§ PROBLEM STATEMENT
Your task is to return, exactly, the run of lines starting at the line holding "up = sstep(-3.5, .5, Y" and ending at the line holding "hc = lin((146, 130, 108))", both ends included and no other lines.

§ AVAILABLE DATA
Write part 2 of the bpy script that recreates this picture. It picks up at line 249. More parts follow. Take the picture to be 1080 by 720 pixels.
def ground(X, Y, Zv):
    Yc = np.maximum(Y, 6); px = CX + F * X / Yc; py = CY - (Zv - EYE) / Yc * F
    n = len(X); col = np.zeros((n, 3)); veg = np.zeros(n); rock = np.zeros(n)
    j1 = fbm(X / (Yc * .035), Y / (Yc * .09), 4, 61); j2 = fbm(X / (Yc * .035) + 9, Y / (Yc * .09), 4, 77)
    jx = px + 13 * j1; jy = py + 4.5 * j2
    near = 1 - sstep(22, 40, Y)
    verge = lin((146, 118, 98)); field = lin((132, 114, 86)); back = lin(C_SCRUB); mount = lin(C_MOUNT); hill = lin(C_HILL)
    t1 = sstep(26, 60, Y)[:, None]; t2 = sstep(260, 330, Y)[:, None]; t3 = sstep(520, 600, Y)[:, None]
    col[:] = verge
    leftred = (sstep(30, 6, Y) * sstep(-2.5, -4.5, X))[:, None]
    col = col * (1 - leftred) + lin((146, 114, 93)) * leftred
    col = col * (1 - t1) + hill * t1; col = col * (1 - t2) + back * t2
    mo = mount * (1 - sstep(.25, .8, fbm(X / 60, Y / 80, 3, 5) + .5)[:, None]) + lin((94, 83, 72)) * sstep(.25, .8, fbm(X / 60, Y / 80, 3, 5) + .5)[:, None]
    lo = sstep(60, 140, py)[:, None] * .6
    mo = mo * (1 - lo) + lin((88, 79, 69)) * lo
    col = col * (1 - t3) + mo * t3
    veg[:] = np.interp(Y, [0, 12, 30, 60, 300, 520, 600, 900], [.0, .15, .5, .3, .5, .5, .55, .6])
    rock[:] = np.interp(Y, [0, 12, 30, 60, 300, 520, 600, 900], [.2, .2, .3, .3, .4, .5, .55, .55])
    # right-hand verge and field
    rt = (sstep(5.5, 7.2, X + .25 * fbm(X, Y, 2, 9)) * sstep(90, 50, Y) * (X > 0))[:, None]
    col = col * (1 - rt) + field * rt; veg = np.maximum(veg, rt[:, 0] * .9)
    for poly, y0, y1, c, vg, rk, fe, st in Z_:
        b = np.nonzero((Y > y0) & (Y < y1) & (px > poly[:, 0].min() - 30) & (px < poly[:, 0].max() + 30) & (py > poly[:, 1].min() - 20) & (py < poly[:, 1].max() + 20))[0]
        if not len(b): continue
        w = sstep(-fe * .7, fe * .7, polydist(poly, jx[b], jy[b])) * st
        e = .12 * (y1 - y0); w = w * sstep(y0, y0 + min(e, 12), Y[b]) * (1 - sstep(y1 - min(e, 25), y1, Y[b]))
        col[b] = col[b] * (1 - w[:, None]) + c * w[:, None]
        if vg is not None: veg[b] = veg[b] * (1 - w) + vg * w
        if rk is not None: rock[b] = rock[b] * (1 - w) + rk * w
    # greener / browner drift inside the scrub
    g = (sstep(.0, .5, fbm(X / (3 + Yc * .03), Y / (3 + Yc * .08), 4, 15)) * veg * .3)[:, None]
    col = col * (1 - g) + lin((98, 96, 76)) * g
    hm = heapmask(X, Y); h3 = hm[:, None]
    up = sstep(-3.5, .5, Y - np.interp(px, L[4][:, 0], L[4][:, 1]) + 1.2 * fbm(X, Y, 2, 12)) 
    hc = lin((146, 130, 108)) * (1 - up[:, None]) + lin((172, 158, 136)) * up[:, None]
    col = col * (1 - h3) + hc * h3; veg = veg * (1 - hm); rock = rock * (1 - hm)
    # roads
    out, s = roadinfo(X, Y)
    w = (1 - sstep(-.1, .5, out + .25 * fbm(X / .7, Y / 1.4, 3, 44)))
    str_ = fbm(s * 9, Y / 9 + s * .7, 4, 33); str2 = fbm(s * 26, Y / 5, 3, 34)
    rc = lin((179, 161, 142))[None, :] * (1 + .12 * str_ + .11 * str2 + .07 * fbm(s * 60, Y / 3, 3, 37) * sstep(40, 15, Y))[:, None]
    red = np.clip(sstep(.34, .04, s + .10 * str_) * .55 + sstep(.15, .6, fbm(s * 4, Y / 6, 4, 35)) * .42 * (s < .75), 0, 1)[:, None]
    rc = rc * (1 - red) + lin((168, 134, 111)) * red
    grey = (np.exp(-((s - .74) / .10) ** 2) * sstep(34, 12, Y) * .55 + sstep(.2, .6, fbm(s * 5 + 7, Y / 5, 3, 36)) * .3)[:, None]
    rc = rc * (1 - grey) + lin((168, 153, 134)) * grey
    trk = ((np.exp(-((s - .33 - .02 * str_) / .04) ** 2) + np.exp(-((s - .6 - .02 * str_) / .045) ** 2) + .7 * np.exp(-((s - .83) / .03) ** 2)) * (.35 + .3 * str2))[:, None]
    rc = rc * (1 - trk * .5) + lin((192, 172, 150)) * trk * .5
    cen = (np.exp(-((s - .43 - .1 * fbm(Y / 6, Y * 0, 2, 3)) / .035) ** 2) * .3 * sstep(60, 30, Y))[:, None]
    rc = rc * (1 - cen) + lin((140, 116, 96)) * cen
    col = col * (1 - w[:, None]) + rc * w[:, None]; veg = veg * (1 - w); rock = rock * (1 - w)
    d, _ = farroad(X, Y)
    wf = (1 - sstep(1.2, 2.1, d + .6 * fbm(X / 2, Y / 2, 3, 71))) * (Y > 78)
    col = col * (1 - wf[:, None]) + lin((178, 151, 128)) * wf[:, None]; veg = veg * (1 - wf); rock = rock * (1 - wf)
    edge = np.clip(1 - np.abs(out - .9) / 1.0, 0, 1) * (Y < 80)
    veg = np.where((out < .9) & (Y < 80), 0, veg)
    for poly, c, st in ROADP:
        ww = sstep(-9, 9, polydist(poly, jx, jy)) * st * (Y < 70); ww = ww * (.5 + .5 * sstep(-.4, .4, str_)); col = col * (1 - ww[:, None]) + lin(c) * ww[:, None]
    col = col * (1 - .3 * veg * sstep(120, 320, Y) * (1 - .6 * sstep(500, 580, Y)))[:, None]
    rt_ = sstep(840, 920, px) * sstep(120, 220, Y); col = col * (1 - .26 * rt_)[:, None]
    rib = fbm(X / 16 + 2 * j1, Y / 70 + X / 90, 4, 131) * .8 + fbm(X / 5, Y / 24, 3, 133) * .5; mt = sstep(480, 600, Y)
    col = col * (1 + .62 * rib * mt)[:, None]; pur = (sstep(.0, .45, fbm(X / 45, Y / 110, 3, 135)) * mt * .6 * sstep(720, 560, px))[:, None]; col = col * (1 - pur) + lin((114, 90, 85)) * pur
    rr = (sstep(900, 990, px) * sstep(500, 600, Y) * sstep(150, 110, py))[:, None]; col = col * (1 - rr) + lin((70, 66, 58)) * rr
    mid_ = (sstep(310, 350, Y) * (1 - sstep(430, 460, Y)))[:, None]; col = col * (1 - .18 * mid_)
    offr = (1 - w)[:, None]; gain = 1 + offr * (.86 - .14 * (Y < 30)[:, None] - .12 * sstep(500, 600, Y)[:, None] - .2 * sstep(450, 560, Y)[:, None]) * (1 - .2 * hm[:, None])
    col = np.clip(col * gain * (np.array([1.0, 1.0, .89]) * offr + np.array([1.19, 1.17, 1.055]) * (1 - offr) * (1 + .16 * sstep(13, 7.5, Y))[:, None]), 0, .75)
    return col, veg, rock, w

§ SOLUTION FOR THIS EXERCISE
    up = sstep(-3.5, .5, Y - np.interp(px, L[4][:, 0], L[4][:, 1]) + 1.2 * fbm(X, Y, 2, 12)) 
    hc = lin((146, 130, 108)) * (1 - up[:, None]) + lin((172, 158, 136)) * up[:, None]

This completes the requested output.